La SAQ refuse d'accorder un statut privilégié ou un traitement particulier aux producteurs québécois, affirmant que cela contreviendrait aux accords internationaux (subventions déguisées à la production agroalimentaire).

L'Association des vignerons du Québec pourfend cette position. «L'Ontario et la Colombie-Britannique le font depuis des années; la Nouvelle-Écosse vient de commencer en majorant de seulement 45% les vins locaux. Pensez-vous vraiment que les géants comme la France, l'Espagne ou l'Italie vont partir après la SAQ pour une petite industrie comme la nôtre?» demande Charles-Henri de Coussergues.

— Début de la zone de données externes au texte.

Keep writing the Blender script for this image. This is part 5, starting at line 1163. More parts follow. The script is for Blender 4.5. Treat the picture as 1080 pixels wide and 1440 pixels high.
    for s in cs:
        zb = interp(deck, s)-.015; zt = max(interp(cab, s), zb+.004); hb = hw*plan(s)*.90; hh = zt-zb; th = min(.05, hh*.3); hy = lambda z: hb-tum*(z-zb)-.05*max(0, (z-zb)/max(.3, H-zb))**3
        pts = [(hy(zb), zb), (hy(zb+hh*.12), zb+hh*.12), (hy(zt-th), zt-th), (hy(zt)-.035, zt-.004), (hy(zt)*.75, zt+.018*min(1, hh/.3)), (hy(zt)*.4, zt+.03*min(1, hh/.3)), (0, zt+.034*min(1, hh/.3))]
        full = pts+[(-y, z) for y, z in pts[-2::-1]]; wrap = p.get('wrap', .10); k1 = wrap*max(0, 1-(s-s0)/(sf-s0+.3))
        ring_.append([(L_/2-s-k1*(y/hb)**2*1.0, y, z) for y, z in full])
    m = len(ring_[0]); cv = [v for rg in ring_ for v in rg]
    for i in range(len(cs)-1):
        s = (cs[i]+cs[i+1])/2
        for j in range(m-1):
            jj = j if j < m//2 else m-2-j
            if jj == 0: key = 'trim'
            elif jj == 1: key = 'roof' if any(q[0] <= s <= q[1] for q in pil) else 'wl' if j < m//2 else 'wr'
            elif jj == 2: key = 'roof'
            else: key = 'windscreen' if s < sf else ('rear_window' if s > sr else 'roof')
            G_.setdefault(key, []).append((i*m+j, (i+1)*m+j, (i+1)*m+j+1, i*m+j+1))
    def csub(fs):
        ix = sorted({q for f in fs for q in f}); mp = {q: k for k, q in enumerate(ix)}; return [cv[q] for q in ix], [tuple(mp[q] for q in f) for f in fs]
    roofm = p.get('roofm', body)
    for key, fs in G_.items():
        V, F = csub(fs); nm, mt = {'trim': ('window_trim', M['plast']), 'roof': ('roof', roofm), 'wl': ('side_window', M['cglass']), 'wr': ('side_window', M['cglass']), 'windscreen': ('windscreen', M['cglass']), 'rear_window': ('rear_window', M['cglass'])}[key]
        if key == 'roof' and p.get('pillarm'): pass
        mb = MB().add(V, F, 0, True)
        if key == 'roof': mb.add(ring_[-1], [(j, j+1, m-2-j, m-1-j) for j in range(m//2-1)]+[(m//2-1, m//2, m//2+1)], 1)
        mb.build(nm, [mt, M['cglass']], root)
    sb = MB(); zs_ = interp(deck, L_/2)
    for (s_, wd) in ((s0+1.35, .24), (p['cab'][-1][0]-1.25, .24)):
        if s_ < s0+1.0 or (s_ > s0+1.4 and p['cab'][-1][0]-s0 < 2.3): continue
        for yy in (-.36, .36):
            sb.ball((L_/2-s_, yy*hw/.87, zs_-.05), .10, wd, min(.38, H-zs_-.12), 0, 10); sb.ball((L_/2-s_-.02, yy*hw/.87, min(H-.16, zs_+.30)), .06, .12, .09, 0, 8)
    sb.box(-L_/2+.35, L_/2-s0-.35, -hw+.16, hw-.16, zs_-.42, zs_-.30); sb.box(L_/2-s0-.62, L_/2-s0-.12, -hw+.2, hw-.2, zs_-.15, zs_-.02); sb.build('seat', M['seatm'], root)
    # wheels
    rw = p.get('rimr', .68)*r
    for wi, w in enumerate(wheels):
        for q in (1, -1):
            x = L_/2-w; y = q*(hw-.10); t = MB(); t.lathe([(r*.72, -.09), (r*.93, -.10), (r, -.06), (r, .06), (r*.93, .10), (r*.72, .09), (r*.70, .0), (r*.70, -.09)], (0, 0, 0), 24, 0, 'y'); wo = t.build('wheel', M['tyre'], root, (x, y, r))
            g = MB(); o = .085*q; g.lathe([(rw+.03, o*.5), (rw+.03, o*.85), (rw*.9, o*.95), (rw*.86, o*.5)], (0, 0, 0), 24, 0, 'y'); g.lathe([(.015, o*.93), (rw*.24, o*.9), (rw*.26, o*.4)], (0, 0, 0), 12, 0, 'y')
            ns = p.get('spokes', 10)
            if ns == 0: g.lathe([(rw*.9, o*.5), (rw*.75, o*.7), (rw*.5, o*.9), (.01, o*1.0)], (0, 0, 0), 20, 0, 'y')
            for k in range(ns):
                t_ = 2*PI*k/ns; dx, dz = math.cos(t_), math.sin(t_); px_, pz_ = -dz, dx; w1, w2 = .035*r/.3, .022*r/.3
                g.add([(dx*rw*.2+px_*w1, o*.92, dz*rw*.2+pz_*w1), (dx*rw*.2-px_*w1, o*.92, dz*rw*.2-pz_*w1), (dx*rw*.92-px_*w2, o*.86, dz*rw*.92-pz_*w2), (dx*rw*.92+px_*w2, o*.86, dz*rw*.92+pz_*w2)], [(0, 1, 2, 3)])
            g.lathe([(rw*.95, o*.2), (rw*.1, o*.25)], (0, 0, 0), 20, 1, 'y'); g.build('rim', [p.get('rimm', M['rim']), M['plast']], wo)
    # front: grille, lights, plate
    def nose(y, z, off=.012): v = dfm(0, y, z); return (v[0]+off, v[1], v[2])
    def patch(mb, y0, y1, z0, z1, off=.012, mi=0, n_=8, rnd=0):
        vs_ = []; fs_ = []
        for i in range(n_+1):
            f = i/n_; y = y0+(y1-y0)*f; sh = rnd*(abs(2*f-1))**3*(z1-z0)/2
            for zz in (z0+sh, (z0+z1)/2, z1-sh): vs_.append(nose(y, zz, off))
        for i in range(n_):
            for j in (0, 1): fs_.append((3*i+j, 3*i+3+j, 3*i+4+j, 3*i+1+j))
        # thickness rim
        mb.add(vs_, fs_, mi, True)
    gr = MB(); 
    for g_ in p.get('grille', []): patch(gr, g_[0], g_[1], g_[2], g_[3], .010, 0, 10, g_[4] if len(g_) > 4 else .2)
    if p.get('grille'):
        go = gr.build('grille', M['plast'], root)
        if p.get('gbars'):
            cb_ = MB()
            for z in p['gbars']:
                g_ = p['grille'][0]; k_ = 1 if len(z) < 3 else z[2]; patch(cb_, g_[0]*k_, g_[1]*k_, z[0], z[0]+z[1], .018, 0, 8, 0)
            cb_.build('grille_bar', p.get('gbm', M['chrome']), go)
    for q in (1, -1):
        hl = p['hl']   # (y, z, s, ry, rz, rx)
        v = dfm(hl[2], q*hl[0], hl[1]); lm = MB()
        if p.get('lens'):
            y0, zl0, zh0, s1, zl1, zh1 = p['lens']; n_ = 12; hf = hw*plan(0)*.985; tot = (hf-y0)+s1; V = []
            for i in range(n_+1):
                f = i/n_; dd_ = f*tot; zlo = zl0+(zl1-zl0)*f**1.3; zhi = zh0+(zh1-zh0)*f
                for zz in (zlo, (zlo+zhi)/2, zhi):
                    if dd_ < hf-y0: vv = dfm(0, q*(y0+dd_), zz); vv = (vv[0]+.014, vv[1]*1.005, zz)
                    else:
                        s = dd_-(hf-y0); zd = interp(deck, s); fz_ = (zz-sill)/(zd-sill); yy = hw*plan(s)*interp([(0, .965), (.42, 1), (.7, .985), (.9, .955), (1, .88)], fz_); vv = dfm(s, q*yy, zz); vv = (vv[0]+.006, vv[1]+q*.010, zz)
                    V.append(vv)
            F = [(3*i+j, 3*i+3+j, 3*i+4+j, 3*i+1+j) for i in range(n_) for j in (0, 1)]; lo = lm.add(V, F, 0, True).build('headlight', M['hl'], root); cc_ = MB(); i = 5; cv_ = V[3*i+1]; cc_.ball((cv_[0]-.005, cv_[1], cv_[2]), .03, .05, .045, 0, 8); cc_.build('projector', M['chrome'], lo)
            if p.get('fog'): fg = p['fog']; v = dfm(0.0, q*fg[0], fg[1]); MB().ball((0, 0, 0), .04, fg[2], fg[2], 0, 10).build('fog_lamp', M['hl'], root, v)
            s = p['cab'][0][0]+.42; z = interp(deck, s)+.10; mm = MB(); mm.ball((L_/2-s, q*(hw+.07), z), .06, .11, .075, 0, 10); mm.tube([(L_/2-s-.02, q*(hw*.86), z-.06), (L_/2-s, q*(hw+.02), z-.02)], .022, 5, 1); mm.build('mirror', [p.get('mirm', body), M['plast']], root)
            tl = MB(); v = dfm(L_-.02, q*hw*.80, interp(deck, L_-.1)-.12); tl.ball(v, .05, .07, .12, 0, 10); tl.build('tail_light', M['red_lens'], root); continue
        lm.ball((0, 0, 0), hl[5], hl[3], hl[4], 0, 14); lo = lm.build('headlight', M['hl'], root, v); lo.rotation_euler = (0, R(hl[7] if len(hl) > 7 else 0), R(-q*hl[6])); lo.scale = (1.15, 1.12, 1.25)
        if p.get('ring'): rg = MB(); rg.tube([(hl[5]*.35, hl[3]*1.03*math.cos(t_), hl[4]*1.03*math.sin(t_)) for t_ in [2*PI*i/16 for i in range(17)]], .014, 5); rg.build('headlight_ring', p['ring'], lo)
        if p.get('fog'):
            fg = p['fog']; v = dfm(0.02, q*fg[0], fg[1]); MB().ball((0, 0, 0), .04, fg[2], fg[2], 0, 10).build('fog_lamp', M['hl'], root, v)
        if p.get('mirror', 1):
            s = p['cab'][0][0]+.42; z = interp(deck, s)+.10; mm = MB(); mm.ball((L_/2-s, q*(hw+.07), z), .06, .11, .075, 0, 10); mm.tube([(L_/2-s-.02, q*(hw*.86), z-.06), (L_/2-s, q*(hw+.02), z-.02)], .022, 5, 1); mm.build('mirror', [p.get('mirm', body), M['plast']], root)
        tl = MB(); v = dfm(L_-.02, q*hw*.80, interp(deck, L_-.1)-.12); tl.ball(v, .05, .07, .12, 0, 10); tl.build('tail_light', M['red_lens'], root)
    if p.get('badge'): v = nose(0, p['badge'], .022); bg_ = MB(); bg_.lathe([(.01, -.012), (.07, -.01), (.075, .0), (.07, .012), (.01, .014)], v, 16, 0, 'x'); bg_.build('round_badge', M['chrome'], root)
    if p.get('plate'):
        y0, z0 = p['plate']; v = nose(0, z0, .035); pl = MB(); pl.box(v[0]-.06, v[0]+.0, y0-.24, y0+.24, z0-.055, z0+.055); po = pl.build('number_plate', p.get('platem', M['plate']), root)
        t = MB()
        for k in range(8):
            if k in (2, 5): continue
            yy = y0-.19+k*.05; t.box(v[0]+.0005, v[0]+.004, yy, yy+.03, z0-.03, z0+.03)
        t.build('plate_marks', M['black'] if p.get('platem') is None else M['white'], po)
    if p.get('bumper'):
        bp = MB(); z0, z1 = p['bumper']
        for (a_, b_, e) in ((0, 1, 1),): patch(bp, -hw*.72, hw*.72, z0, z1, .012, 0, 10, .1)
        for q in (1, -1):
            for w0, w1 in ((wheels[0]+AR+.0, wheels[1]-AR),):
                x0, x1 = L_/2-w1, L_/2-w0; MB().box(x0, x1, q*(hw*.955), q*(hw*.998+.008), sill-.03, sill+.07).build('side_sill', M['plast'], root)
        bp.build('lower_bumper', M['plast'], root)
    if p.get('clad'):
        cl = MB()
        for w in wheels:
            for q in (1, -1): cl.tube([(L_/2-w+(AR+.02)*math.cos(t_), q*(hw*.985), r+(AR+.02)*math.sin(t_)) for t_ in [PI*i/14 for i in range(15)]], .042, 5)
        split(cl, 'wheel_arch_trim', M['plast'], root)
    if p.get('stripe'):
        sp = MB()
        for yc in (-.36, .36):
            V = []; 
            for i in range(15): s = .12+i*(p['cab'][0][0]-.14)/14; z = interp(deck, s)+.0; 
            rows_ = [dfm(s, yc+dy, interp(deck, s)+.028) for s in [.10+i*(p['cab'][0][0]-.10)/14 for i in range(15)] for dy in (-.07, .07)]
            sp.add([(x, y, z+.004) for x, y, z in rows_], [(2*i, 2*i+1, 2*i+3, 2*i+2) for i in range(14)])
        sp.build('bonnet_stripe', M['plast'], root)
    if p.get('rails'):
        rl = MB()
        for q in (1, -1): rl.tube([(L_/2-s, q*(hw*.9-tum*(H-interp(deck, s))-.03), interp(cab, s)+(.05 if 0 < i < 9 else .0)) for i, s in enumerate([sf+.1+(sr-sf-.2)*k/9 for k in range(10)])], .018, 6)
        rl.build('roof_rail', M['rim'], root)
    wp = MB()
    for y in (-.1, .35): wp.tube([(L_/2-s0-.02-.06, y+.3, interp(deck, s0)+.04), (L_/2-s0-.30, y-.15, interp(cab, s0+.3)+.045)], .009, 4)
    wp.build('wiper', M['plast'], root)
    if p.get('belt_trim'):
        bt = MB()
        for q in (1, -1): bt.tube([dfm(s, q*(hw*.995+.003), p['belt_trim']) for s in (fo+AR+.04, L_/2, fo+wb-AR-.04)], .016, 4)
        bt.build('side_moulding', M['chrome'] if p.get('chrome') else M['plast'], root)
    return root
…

Selon la SAQ, oui, justement. L'Union européenne suit de très près ce qui se fait chez nous et pourrait porter plainte contre le Canada (à suivre).

Autre grief, répété depuis des années: la visibilité des produits.

«La SAQ met souvent nos produits dans le coin le plus exsangue des succursales, à travers les alcools de fruits et les trucs exotiques; cela ne nous aide pas du tout», résume un oenologue québécois.

Les ventes de vin québécois sont en forte hausse dans le réseau de la SAQ, mais les politiques actuelles freinent néanmoins la croissance, disent les producteurs.

La SAQ snobe-t-elle les vins d'ici?

C'est ce que pensent certains producteurs, mais la société d'État affirme au contraire vouloir faire plus de place aux vins d'ici, en leur accordant prochainement un véritable espace mieux positionné.

L'an dernier, seulement 12% de la production de vin québécois a été vendue à la SAQ, où les ventes totales de vin québécois sont tout de même passées de 130 000$ à 2 millions au cours des huit dernières années. Le nombre de fournisseurs québécois à la SAQ a augmenté de 4 à 25 et le nombre de vins, de 5 à 80 produits durant la même période.

«Sans l'appui formel et institutionnel de la SAQ, l'avenir est imprévisible et il est difficile d'attirer des investisseurs, reprend M. De Coussergues. C'est un frein pour l'industrie, nous avons l'impression de toujours devoir quêter.»

La SAQ finance le Salon des vins québécois (au Complexe Desjardins, les 30 octobre et 1er novembre), mais les producteurs voudraient aussi voir leur vin en vedette dans les activités commanditées par la SAQ, par exemple, lors de la Coupe Rodgers de Tennis à Montréal.

«Nous croyons aux vins québécois et nous avons un rôle dans le développement de l'industrie, mais c'est une jeune industrie et c'est long à développer, une industrie», affirme Alain Brunet, vice-président commercialisation à la SAQ.

En plus d'opérations-rabais spécifiques aux vins québécois, la SAQ prépare aussi un «spécial vin d'ici» pour la prochaine Fête nationale. Par ailleurs, la SAQ ne s'oppose pas à la création de nouveaux canaux de distribution pour les producteurs québécois, mais cela relève de la Régie des alcools, des courses et des jeux, précise M. Brunet.

La croissance de l'industrie viticole québécoise passe aussi par les restaurants, qui demeurent réticents envers les vins d'ici.

«On a l'impression qu'il y a encore une certaine gêne de la part des restaurateurs de mettre des vins québécois sur leur carte», conclut M. De Coussergues.

Pour joindre notre chroniqueur: vincent.marissal@lapresse.ca

MOINS DE 20$

Château Coupe Roses Les Plots, Minervois 2007 (Code SAQ: 00914275) 18,85$

Il y a avait un bon moment que j'avais trempé les lèvres dans ce minervois. Syrah, grenache, carignan donnent une bonne dose de poivre, typique de cet assemblage en cette région. Il faut aimer le genre et, surtout, passer en carafe au moins une heure avant. Amateurs de vins soyeux s'abstenir.